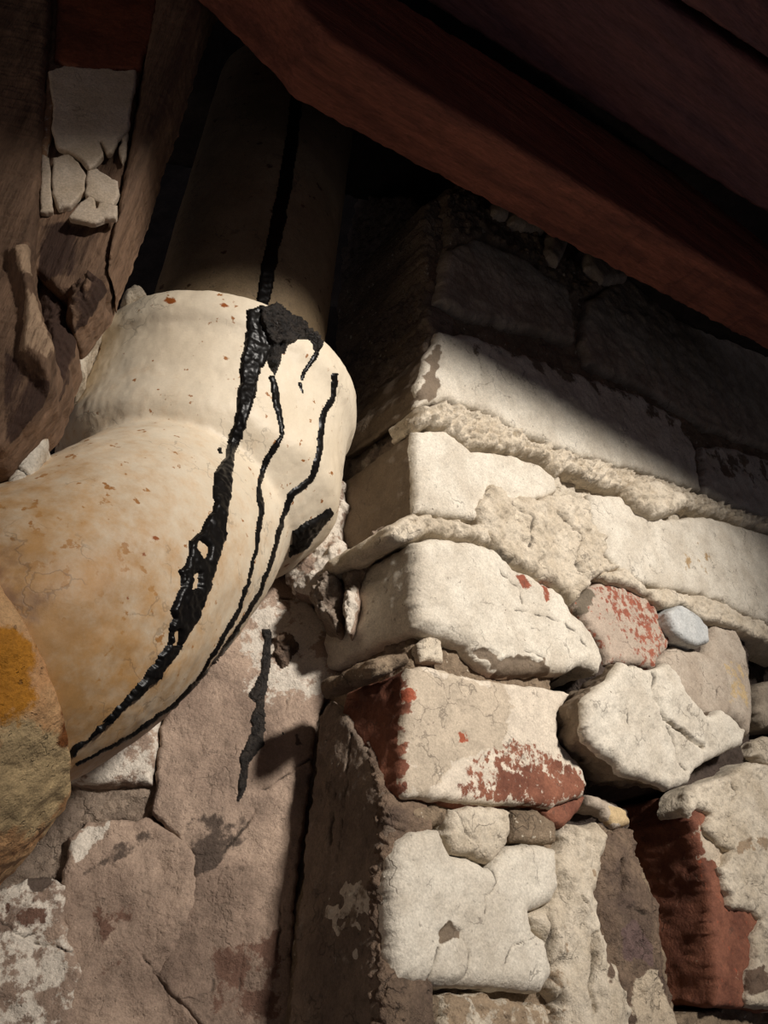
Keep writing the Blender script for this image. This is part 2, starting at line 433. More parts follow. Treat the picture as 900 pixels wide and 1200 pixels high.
CREAM, CREAM2 = srgb(224, 215, 198), srgb(202, 191, 173)
M_paint = mat('limewashed_brick', CREAM, CREAM2, c1=srgb(150, 84, 62), c2=srgb(128, 112, 94), c3=srgb(178, 150, 112), dark=.16, rough=.75, speck=srgb(120, 108, 95), sthr=.72)
M_dull = mat('dull_brick', srgb(186, 172, 152), srgb(150, 136, 118), c1=srgb(210, 198, 178), c2=srgb(90, 78, 68), c3=srgb(60, 50, 45), dark=.3)  # darker, greyer tone than the limewashed brick
M_red = mat('bare_red_brick', srgb(148, 96, 74), srgb(114, 70, 54), c1=srgb(222, 208, 188), c2=srgb(200, 184, 162), c3=srgb(168, 90, 64), dark=.3, speck=srgb(170, 140, 115), sthr=.7, mscale=170)
M_redstone = mat('mottled_red_stone', srgb(164, 98, 76), srgb(144, 84, 66), c1=srgb(190, 172, 154), c2=srgb(120, 108, 92), dark=.2, mscale=150)
M_mortar = mat('old_mortar', srgb(158, 138, 114), srgb(128, 110, 90), c1=srgb(216, 204, 184), c2=srgb(78, 66, 58), c3=srgb(190, 150, 100), dark=.35, speck=srgb(205, 192, 170), sthr=.66, bump=.5)
M_plaster = mat('pale_plaster', srgb(222, 209, 188), srgb(198, 183, 160), c1=srgb(168, 146, 120), c2=srgb(120, 100, 84), c3=srgb(150, 84, 62), dark=.22, bump=.4)
M_stone = mat('beige_stone', srgb(198, 184, 166), srgb(176, 160, 142), c1=srgb(206, 180, 138), c2=srgb(140, 118, 96), dark=.22)
M_bark = mat('brown_crumbling_mortar', srgb(140, 118, 98), srgb(104, 86, 74), c1=srgb(216, 198, 172), c2=srgb(118, 96, 90), c3=srgb(60, 48, 42), dark=.4, bump=.6)
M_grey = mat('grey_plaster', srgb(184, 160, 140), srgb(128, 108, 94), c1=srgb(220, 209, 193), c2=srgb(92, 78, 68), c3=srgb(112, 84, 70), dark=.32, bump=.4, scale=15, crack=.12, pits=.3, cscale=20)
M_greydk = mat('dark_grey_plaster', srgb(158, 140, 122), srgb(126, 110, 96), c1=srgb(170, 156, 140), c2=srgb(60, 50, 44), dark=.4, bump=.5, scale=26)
M_bluechip = mat('blue_grey_stone', srgb(206, 206, 202), srgb(184, 186, 184), dark=.2)
M_iron = mat('cream_gloss_paint', srgb(228, 214, 190), srgb(218, 202, 176), c1=srgb(196, 150, 94), c2=srgb(150, 112, 76), c3=srgb(150, 82, 34), dark=.06, rough=.5, bump=.07, bscale=260, grain=.05, pits=0, crack=.3, spattr=True, k=(.9, 1.0, 1.3), spec=.35, scale=18, soft=(.7, .25, .12), 
             speck=srgb(150, 98, 50), sthr=.575, sscale=170)
M_iron2 = mat('dull_cream_paint', srgb(160, 138, 108), srgb(140, 120, 92), c1=srgb(120, 92, 66), dark=.15, rough=.5, bump=.15, speck=srgb(90, 66, 46), sthr=.67, sscale=120)
M_collar = mat('rusty_ochre_crust', srgb(240, 192, 138), srgb(226, 164, 108), c1=srgb(226, 196, 146), c2=srgb(140, 84, 40), c3=srgb(222, 150, 50), dark=.22, rough=.7, bump=.5, bscale=220, mscale=60, k=(.9, .9, .9))
M_tar = mat('black_tar', srgb(16, 14, 13), srgb(22, 20, 18), dark=0, rough=.34, bump=.05, bscale=300, spec=.2, grain=0, pits=0, crack=0)
M_tardry = mat('dry_tar_grit', srgb(26, 23, 21), srgb(58, 51, 45), dark=.3, rough=.5, bump=.6, scale=260)
WROT = ((0, 0, 0), (1, 1, 8))
M_post = mat('weathered_timber', srgb(146, 116, 92), srgb(106, 82, 64), c1=srgb(190, 160, 130), c2=srgb(70, 50, 40), c3=srgb(150, 96, 56), dark=.35, stretch=WROT, scale=60, bump=.5, bscale=300, pits=0, crack=0)
M_redpaint = mat('red_brown_paint', srgb(140, 80, 54), srgb(104, 60, 42), dark=.2, rough=.5, bump=.15, pits=0, crack=0)
M_flake = mat('peeling_white_paint', srgb(216, 198, 176), srgb(196, 176, 150), c1=srgb(170, 130, 96), dark=.12, rough=.6, bump=.2, pits=.2, crack=.3)
M_beam = mat('dark_red_timber', srgb(156, 94, 74), srgb(116, 68, 56), c1=srgb(130, 90, 60), dark=.4, stretch=((0, 0, math.radians(32)), (14, 1, 1)), scale=90, bump=.3, rough=.65, pits=0, crack=0)
M_plank = mat('dark_purple_brown_timber', srgb(122, 80, 78), srgb(92, 64, 70), dark=.4, stretch=((0, 0, math.radians(32)), (10, 1, 1)), scale=60, bump=.3, rough=.7, pits=0, crack=0)
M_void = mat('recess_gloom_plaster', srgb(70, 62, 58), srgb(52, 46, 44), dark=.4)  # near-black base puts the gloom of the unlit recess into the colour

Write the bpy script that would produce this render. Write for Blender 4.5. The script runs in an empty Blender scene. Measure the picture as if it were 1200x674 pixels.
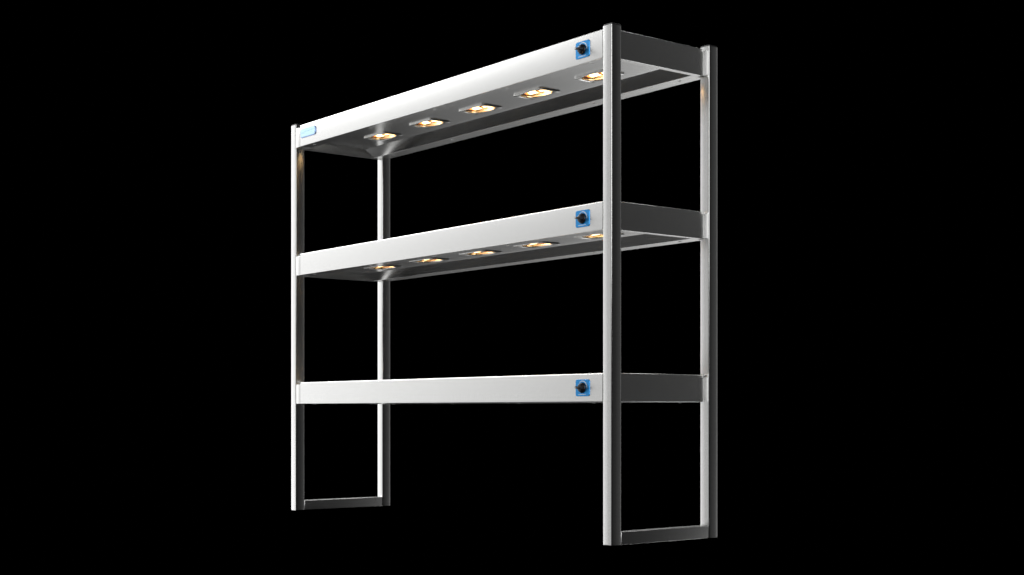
import bpy, bmesh, math
from mathutils import Vector

scene = bpy.context.scene
col = scene.collection
mm = 0.001

# ------------------------------------------------------------------ sizes (mm)
W, D, P, H = 1430.0, 336.0, 30.0, 1150.0      # rack width, depth, post section, height
SHELVES = (318.0, 699.5, 1080.5)              # underside of each shelf
SH = 63.5                                     # shelf height

# ------------------------------------------------------------------ materials
def mat(name):
    m = bpy.data.materials.new(name)
    m.use_nodes = True
    nt = m.node_tree
    return m, nt, nt.nodes['Principled BSDF']

def metal(name, colour, rough, axis, streak=0.05, bump=0.02):
    """brushed steel: grain streaks run along one axis of the object"""
    m, nt, b = mat(name)
    b.inputs['Base Color'].default_value = (*colour, 1)
    b.inputs['Metallic'].default_value = 1.0
    tc = nt.nodes.new('ShaderNodeTexCoord')
    mp = nt.nodes.new('ShaderNodeMapping')
    sc = [900.0, 900.0, 900.0]
    sc[axis] = 6.0
    mp.inputs['Scale'].default_value = sc
    nz = nt.nodes.new('ShaderNodeTexNoise')
    nz.inputs['Scale'].default_value = 1.0
    nz.inputs['Detail'].default_value = 3.0
    nt.links.new(tc.outputs['Object'], mp.inputs['Vector'])
    nt.links.new(mp.outputs['Vector'], nz.inputs['Vector'])
    # large, faint smears of handling
    nz2 = nt.nodes.new('ShaderNodeTexNoise')
    nz2.inputs['Scale'].default_value = 7.0
    nz2.inputs['Detail'].default_value = 4.0
    nt.links.new(tc.outputs['Object'], nz2.inputs['Vector'])
    mix = nt.nodes.new('ShaderNodeMath'); mix.operation = 'MULTIPLY_ADD'
    nt.links.new(nz.outputs['Fac'], mix.inputs[0])
    mix.inputs[1].default_value = streak * 2
    mix.inputs[2].default_value = rough - streak
    mix2 = nt.nodes.new('ShaderNodeMath'); mix2.operation = 'MULTIPLY_ADD'
    nt.links.new(nz2.outputs['Fac'], mix2.inputs[0])
    mix2.inputs[1].default_value = 0.05
    nt.links.new(mix.outputs[0], mix2.inputs[2])
    nt.links.new(mix2.outputs[0], b.inputs['Roughness'])
    bp = nt.nodes.new('ShaderNodeBump')
    bp.inputs['Strength'].default_value = bump
    bp.inputs['Distance'].default_value = 0.0005
    nt.links.new(nz.outputs['Fac'], bp.inputs['Height'])
    if bump > 0: nt.links.new(bp.outputs['Normal'], b.inputs['Normal'])
    return m

def plain(name, colour, rough=0.4, metallic=0.0, coat=0.0, spec=0.5):
    m, nt, b = mat(name)
    tc = nt.nodes.new('ShaderNodeTexCoord')
    nz = nt.nodes.new('ShaderNodeTexNoise')
    nz.inputs['Scale'].default_value = 60.0
    nt.links.new(tc.outputs['Object'], nz.inputs['Vector'])
    rr = nt.nodes.new('ShaderNodeMath'); rr.operation = 'MULTIPLY_ADD'
    nt.links.new(nz.outputs['Fac'], rr.inputs[0])
    rr.inputs[1].default_value = 0.08
    rr.inputs[2].default_value = rough - 0.04
    nt.links.new(rr.outputs[0], b.inputs['Roughness'])
    b.inputs['Base Color'].default_value = (*colour, 1)
    b.inputs['Metallic'].default_value = metallic
    b.inputs['Coat Weight'].default_value = coat
    b.inputs['Specular IOR Level'].default_value = spec
    return m

STEEL_V = metal('satin_steel_upright', (0.80, 0.80, 0.79), 0.20, 2, 0.002, 0.0)
STEEL_X = metal('satin_steel_shelf', (0.80, 0.80, 0.79), 0.30, 0)
STEEL_Y = metal('satin_steel_rail', (0.80, 0.80, 0.79), 0.26, 1, 0.03, 0.005)
TRAY = metal('polished_steel_tray', (0.64, 0.64, 0.63), 0.23, 0, 0.02, 0.0)
RIM_STEEL = metal('satin_steel_rim', (0.58, 0.58, 0.57), 0.31, 0, 0.03, 0.0)
BRACKET = plain('pale_bracket', (0.82, 0.82, 0.81), 0.4, 1.0)
CAP = plain('dark_cap', (0.02, 0.02, 0.021), 0.45)
BLUE = plain('blue_plate', (0.035, 0.34, 0.80), 0.36, 0.65)
WHITE = plain('white_print', (0.85, 0.92, 0.98), 0.4, 0.6)
KNOB = plain('black_knob', (0.012, 0.012, 0.014), 0.32)
PALE = plain('pale_blue_badge', (0.58, 0.83, 0.96), 0.34, 0.85)
WAVE = plain('badge_band', (0.50, 0.76, 0.88), 0.34, 0.85)
RIM = plain('badge_edge', (0.28, 0.42, 0.74), 0.34, 0.7)
REFL = plain('gold_reflector', (0.97, 0.92, 0.80), 0.4, 1.0)
CERAMIC = plain('amber_ceramic', (0.45, 0.17, 0.05), 0.5)
SCREW = plain('screw_steel', (0.8, 0.8, 0.8), 0.2, 1.0)

def glow(name, colour, strength):
    m, nt, b = mat(name)
    b.inputs['Base Color'].default_value = (0.9, 0.8, 0.6, 1)
    b.inputs['Emission Color'].default_value = (*colour, 1)
    b.inputs['Emission Strength'].default_value = strength
    return m
BULB = glow('lit_quartz', (1.0, 0.64, 0.26), 12.0)

# ------------------------------------------------------------------ mesh helpers
def obj(name, bm, m, parent=None, smooth=None, loc=None):
    bmesh.ops.recalc_face_normals(bm, faces=bm.faces)
    me = bpy.data.meshes.new(name)
    bm.to_mesh(me); bm.free()
    for mt in (m if isinstance(m, (list, tuple)) else [m]):
        me.materials.append(mt)
    if smooth is not None:
        for p in me.polygons: p.use_smooth = True
        me.set_sharp_from_angle(angle=math.radians(smooth))
    o = bpy.data.objects.new(name, me)
    col.objects.link(o)
    if parent: o.parent = parent
    if loc: o.location = [v * mm for v in loc]
    return o

def loft(bm, rings, cap0=True, cap1=True, mi=0):
    """rings of equal length, in mm -> skinned tube"""
    vs = [[bm.verts.new([c * mm for c in p]) for p in r] for r in rings]
    n = len(vs[0])
    for a, b in zip(vs, vs[1:]):
        for i in range(n):
            f = bm.faces.new((a[i], a[(i + 1) % n], b[(i + 1) % n], b[i])); f.material_index = mi
    if cap0: f = bm.faces.new(vs[0][::-1]); f.material_index = mi
    if cap1: f = bm.faces.new(vs[-1]); f.material_index = mi
    return vs

def box(bm, x0, x1, y0, y1, z0, z1, bev=0.0, seg=2, mi=0):
    r = bmesh.ops.create_cube(bm, size=1.0)
    for v in r['verts']:
        v.co = Vector(((x0 + x1) / 2 + v.co.x * (x1 - x0), (y0 + y1) / 2 + v.co.y * (y1 - y0), (z0 + z1) / 2 + v.co.z * (z1 - z0))) * mm
    fs = set(f for v in r['verts'] for f in v.link_faces)
    for f in fs: f.material_index = mi
    if bev:
        es = list(set(e for v in r['verts'] for e in v.link_edges))
        bmesh.ops.bevel(bm, geom=es, offset=bev * mm, segments=seg, profile=0.5, affect='EDGES')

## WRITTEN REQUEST
Using the entries above, find all lines with "Blender". Copy them.

## SOLUTION TO THIS PROBLEM
Keep writing the Blender script for this image. This is part 2, starting at line 433. More parts follow. Treat the picture as 900 pixels wide and 1200 pixels high.
Write the bpy script that would produce this render. Write for Blender 4.5. The script runs in an empty Blender scene. Measure the picture as if it were 1200x674 pixels.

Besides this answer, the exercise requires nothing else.